Many parents seem to expect that their children will pick up their good manners outside of the home, in school, or while visiting. This is a fatal mistake. Every home should be a school of good manners and good breeding.

The children should be taught that there is nothing more important than the development of an interesting personality, an attractive presence, and an ability to entertain with grace and ease. They should be taught that the great object of life is to develop a superb personality, a noble manhood and womanhood.

There is no art like that of a beautiful behavior, a fine manner, no wealth greater than that of a pleasing personality.

" ALL that I am or hope to be," said Lincoln, after he had become President, " I owe to my angel mother." " My mother was the making of me," said Thomas Edison recently, " She was so true, so sure of me; and I felt that I had some one to live for; some one I must not disappoint."

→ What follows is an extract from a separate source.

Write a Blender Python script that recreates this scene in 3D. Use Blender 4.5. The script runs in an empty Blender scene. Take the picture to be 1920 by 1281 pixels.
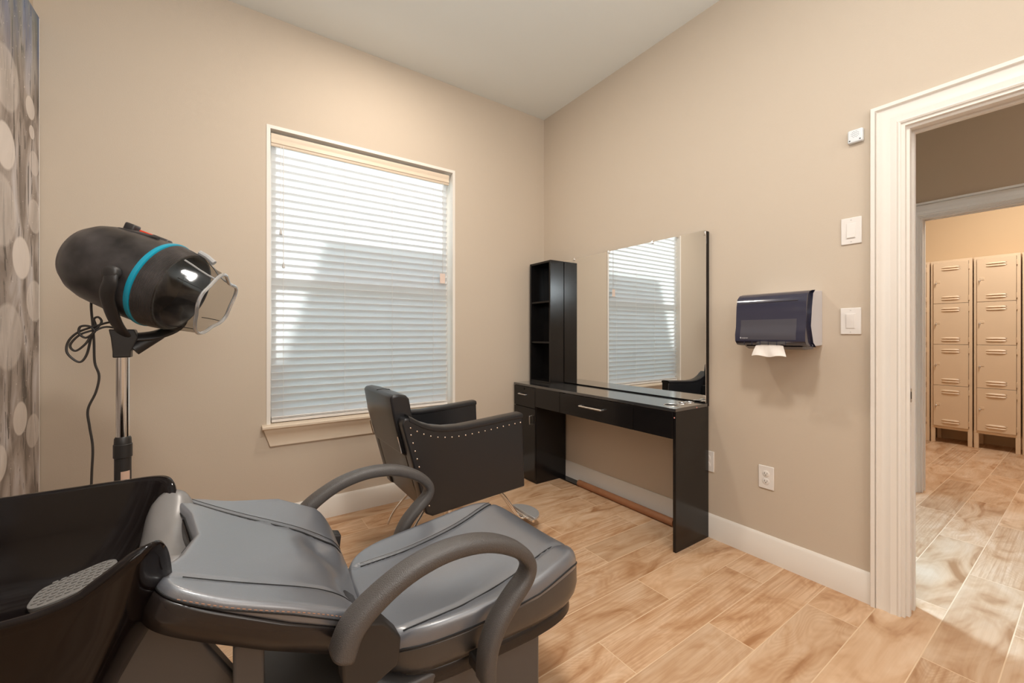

" All that I have ever accomplished in life," declared Dwight L. Moody, the great evangelist, " I owe to my mother."

"To the man who has had a good mother, all women are sacred for her sake," said Jean Paul Richter.

The testimony of great men in acknowledgment of the boundless debt they owe to their mothers would make a record stretching from the dawn of history to today. Few men, indeed, become great who do not owe their greatness to a mother's love and inspiration.

How often we hear people in every walk of life say, " I never could have done this thing but for my mother. She believed in me, encouraged me when others saw nothing in me."

" A kiss from my mother made me a painter," said Benjamin West.

A distinguished man of today says: " I never could have reached my present position had I not known that my mother expected me to reach it. From a child she made me feel that this was the position she expected me to fill; and her faith spurred me on and gave me the power to attain it."